Saviano contro Scurati; benvenuti nella guerra dei martiri
Non passa giorno ormai senza che uno dei due rilasci un'intervista o dica qualcosa alla ricerca di una visibilità che lo porti a sopravanzare il «rivale»
Dev’essere un nuovo format: “Chi vuol esser martirizzato”. Altrimenti non si spiega la maratona televisiva di Roberto Saviano per dire a tutti che il copyright del vittimismo ce l’ha lui. Lui e basta. Non certo Scurati, che non ha potuto leggere il suo manifesto antifascista sugli schermi della Rai. Scurati – secondo Saviano – è un impostore, è la serie B dei censurati. La testa di serie è lui, unico bomber della Champions del martirio.
“Dove eravate quando ci pestavano tutti i giorni”?, tuona lo scrittore rubizzo a reti unificate, scippato del suo scettro di vittima predestinata.
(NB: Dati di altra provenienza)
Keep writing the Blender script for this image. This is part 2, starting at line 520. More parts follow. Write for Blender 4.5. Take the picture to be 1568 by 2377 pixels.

E pazienza se il grido di dolore arriva in poche ore da svariate tribune televisive (bizzarro, per chi lamenta il bavaglio). E’ scattata la gara a chi è più ostracizzato, derelitto, odiato da tutti. Fatti più in là, io sono più escluso di te. Saviano ha l’esclusiva dell’esclusione. Se Scurati vuole fare la parte del censurato, se vuole incassare la solidarietà dell’universo mondo, se vuole iscriversi al sindacato dei discriminati, allora faccia il bravo e si metta in fila, faccia la sua gavetta come ha fatto Saviano, si compri le royalties del martirio. “Non c’è stata solidarietà nei miei confronti, quando mi hanno chiuso il programma”, ha detto il sansebastiano dell’editoria, evidentemente cercando di aggrapparsi alla zona Uefa della classifica dei discriminati.
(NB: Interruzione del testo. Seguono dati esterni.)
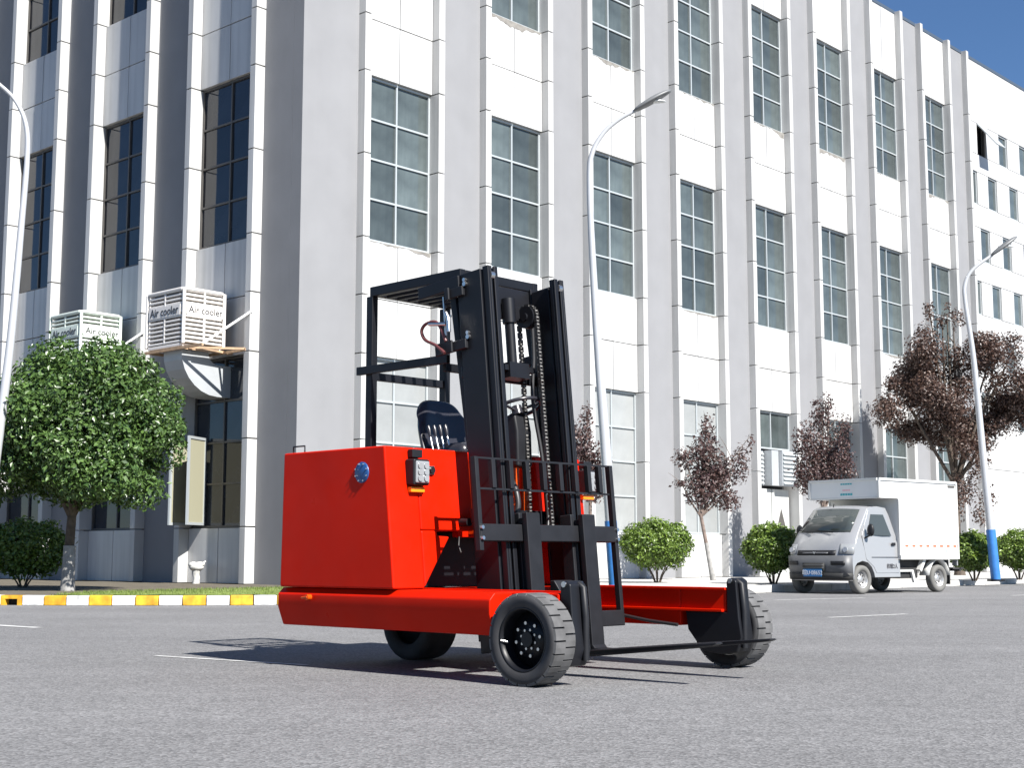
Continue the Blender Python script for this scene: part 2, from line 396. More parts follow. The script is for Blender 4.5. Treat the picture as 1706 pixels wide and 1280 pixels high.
# core
MB().box(.36, 60, .36, 24, 0, Z_TOP - .5).build('wall_core', M_core, bld)
MB().box(-.02, 60, -.02, 24, Z_TOP - .06, Z_TOP + .06).build('roof', M_cap, bld)
fin_cache = {}
def fin(side, a, wd=.2):
    for i in range(len(FIN_Z) - 1):
        z0, z1 = FIN_Z[i] + .013, FIN_Z[i + 1] - .013
        key = (side, i)
        if key not in fin_cache:
            fin_cache[key] = rb(side, 0, wd, -.23 if side == 'R' else -.265, .34, z0, z1 + (.0 if i < 11 else .02)).mesh('fin_panel', M_fin)
        p = (a, random.uniform(-.004, .004), 0) if side == 'R' else (random.uniform(-.004, .004), a, 0)
        link('fin_panel', fin_cache[key], bld, .008, p)
pan_cache = {}
def panel(side, a0, a1, z0, z1, d0=0.0, d1=.22, m=None):
    m = m or M_panel
    key = (side, round(a1 - a0, 3), round(z0, 3), round(z1, 3), m.name)
    if key not in pan_cache:
        pan_cache[key] = rb(side, .011, a1 - a0 - .011, d0, d1, z0 + .011, z1 - .011).mesh('cladding_panel', m)
    j = random.uniform(-.003, .003)
    p = (a0, j, 0) if side == 'R' else (j, a0, 0)
    tilt = R(random.uniform(-.12, .12))
    link('cladding_panel', pan_cache[key], bld, .005, p)
pane_cache = {}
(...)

Poco importa che l’autore di “Gomorra” rimbalzi da un canale all’altro, da un palcoscenico teatrale all’altro, da uno scaffale di libreria all’altro. E’ una questione di rispetto. La palma dell’eroe gli appartiene di diritto, e nessuno pensi di scalzarlo dal trono dei calpestati dal potere. Che poi, potremmo anche aggiungere che, se parliamo di Rai, la lista degli epurati è lunga (quando cambia il vento, e il governo, c’è un discreto ricambio), ma nessuno si agita quanto lui. E questo perché, va detto, Saviano è un talento naturale, ha una dote innata, quella del pianto greco perenne, della mestizia sempiterna, del lamento come rumore di fondo delle sue apparizioni. E’ il nucleo più profondo della sua identità professionale, o se vogliamo del suo ruolo pubblico, della sua parte in commedia: la vittima del sistema. E questo ruolo non prevede, come nel celebre film natalizio, una poltrona per due: la vittima per eccellenza non accetta concorrenti, superiorem non recognoscens. Perché, se ammettesse qualcun altro nel recinto dei vituperati, la vittima ne uscirebbe depotenziata, col rischio di finire archiviata, dimenticata, consegnata all’oblio, ad ammuffire nei libri di storia dei santi e dei martiri. Non si fa. Primo comandamento: non avrai altro martire all’infuori di me. Martire per eccellenza, per diritto divino.
Ma noi, attraversati da spirito liberale nonostante il tempo che passa, siamo per la liberalizzazione delle vittime. Laissez-faire. Siamo contro i monopoli, pubblici e privati, ivi compreso il monopolio del mugugno. Sia dato libero sfogo alla concorrenza tra ostracizzati. Si dia inizio alla martirolimpiadi: vince chi piange di più. Facendo ridere tutti.